TASK OBJECTIVE. Only the lines from the top of the listing below to the line that has "below are absolute" should be echoed, with both ends kept and pictures left out.
***
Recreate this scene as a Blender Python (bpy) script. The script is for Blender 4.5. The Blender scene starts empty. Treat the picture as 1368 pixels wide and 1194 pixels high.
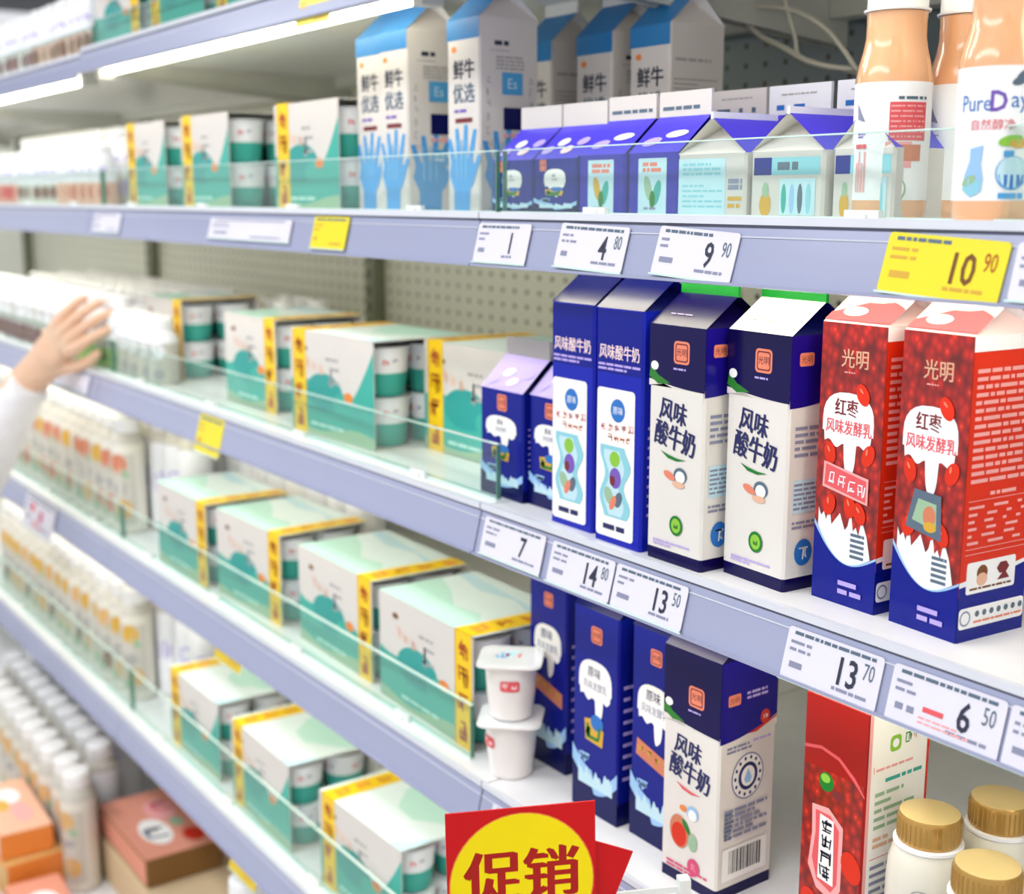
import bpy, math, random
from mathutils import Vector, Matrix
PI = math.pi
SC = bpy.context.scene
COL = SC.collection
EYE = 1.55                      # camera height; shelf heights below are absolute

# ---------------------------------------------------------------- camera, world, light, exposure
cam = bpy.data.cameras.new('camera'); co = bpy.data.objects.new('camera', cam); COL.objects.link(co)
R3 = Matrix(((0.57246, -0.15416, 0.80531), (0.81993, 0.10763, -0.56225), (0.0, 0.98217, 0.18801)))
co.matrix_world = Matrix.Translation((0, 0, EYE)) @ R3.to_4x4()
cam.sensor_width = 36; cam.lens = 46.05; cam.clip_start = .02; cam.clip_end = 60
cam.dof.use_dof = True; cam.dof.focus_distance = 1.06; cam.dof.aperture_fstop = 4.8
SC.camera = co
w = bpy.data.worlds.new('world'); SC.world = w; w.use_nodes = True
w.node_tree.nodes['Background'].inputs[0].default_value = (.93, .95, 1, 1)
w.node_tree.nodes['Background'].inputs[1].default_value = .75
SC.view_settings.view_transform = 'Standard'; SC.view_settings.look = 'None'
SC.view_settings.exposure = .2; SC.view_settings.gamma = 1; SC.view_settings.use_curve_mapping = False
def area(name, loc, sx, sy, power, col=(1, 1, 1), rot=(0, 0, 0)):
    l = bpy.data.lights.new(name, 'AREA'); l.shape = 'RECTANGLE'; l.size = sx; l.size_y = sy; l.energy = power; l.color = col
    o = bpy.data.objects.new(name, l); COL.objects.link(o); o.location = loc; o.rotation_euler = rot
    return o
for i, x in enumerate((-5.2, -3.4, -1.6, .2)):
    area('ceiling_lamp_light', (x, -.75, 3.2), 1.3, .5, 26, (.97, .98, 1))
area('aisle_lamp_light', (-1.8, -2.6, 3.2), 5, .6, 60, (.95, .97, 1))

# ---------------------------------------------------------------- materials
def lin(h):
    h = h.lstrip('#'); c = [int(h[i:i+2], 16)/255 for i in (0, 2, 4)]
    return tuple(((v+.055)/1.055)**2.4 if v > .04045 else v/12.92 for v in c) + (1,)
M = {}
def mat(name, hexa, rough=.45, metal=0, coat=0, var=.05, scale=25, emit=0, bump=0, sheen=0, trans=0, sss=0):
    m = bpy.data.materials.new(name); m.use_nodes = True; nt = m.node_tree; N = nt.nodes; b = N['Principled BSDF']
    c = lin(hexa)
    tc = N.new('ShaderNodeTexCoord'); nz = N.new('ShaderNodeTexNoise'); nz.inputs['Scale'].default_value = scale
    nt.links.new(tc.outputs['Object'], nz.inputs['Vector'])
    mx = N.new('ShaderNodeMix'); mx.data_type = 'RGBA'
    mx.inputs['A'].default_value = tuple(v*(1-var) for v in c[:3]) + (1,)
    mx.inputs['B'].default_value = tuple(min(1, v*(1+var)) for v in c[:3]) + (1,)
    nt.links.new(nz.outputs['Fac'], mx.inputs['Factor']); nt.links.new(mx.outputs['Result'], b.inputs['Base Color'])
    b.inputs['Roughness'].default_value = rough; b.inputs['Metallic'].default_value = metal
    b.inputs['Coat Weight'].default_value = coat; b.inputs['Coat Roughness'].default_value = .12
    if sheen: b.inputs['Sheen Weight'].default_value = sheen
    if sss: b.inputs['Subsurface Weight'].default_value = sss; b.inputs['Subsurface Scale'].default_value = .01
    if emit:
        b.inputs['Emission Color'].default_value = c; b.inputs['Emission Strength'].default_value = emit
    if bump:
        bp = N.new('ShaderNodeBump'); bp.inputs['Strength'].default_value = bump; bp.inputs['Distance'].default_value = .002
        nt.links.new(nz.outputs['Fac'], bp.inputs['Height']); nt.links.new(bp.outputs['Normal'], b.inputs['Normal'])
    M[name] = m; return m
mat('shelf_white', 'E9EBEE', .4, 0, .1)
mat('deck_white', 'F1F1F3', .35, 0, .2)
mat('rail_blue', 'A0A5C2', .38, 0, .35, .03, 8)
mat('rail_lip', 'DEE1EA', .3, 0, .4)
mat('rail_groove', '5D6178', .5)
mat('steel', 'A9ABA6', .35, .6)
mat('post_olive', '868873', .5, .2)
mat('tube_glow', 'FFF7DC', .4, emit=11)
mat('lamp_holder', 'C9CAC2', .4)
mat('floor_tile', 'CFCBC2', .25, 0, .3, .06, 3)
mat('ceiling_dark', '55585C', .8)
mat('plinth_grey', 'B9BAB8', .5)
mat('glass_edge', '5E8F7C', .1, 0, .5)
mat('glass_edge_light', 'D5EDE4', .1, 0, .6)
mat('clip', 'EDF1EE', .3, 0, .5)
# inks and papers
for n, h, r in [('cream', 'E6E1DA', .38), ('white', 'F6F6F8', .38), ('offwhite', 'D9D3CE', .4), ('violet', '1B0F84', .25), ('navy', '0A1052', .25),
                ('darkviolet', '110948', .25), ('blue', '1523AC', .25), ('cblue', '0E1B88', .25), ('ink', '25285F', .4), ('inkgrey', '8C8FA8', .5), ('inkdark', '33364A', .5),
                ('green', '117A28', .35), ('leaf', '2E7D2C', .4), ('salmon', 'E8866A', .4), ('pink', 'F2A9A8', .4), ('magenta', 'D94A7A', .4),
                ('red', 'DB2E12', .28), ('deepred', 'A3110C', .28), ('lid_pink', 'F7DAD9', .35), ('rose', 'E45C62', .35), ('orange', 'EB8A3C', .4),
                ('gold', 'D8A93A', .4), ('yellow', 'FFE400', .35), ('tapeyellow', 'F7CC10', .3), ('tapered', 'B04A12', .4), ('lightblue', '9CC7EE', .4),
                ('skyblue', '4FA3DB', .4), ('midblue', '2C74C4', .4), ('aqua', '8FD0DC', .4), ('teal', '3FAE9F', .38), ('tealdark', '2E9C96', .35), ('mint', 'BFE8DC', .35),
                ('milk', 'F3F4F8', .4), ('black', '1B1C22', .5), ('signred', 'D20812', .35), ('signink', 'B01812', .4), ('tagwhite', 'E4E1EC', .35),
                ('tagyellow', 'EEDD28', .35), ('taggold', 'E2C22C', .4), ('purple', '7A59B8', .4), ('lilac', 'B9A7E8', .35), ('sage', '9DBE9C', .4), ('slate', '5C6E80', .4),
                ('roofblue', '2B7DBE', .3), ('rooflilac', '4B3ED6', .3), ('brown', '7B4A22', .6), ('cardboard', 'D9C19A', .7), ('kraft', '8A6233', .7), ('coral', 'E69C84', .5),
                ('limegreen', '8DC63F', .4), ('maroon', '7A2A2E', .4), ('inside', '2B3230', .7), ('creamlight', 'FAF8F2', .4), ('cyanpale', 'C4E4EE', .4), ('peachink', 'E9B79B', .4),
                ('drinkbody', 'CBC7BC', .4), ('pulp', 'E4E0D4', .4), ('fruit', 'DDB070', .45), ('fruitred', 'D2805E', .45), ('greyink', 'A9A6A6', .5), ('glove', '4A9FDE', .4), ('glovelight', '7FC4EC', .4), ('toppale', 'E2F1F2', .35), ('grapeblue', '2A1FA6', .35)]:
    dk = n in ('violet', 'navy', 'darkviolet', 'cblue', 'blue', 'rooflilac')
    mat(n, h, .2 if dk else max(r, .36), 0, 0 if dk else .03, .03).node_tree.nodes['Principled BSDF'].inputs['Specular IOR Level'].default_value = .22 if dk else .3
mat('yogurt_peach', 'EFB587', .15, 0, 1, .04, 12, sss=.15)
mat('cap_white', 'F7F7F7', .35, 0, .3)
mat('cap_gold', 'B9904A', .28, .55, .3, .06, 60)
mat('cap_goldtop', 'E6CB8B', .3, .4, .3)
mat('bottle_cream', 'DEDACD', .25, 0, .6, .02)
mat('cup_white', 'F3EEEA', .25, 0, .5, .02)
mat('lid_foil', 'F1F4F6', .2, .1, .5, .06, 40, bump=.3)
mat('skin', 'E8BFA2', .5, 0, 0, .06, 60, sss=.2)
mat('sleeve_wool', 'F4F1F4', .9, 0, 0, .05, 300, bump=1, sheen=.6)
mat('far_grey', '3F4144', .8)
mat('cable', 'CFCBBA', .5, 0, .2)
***
RESPONSE.
Recreate this scene as a Blender Python (bpy) script. The script is for Blender 4.5. The Blender scene starts empty. Treat the picture as 1368 pixels wide and 1194 pixels high.
import bpy, math, random
from mathutils import Vector, Matrix
PI = math.pi
SC = bpy.context.scene
COL = SC.collection
EYE = 1.55                      # camera height; shelf heights below are absolute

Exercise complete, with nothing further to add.